City officials took action in the 1990s, bordering the park with cables to make it more difficult for trash-dumpers and off-roaders to enter. After that, the park stayed cleaner, and eroded spots began to heal. Tandy Hills contains more than 500 native plant species and is considered among the best places in North Texas to look at wildflowers each spring.

Still, like most of the land in North Texas, much of Tandy Hills has transformed from prairie to what amounts to a forest of ash, juniper, and mesquite. Back in the 1800s, vast grasslands stretched from central Texas to Canada, with few wooded areas breaking up the green and tawny sea. Early European settlers had never seen anything like it. Prairies that stretched for miles could be mind-numbing, kind of like living in the West Texas desert, and yet spring rains turned the landscape into a paradise. Letters written by these settlers often refer to the flora’s beauty.

A century later, fencing, grazing, farming, and development had changed everything. Million-year-old grasslands became clustered with farms, industries, thickets, and neighborhoods. Preserving the rolling grasslands just east of downtown became a mission for nature lovers like Young, who grew up in that area and now lives across the street from the park. Their efforts are finally paying off.
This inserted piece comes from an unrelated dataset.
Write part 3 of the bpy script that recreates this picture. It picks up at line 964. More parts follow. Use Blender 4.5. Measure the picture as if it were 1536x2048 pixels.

“The squeaky wheel gets the grease, and we’ve been pretty squeaky over here,” he said.

The nonprofit group’s newest member is Esther McElfish, a marketing consultant with an environmental bent.

“It’s a good sign that the city understands the importance of this natural area,” she said. “Even natural areas have to be maintained. This is the perfect example of the city and the people working together.”

Indeed, the nonprofit group’s passion and willingness to provide sweat equity and drag away whatever is cut down is one reason the city agreed to establish an annual clearing.

“Volunteers wanted to see the progress going on, and we realized there was a need to get something going on out there,” Woolsey said.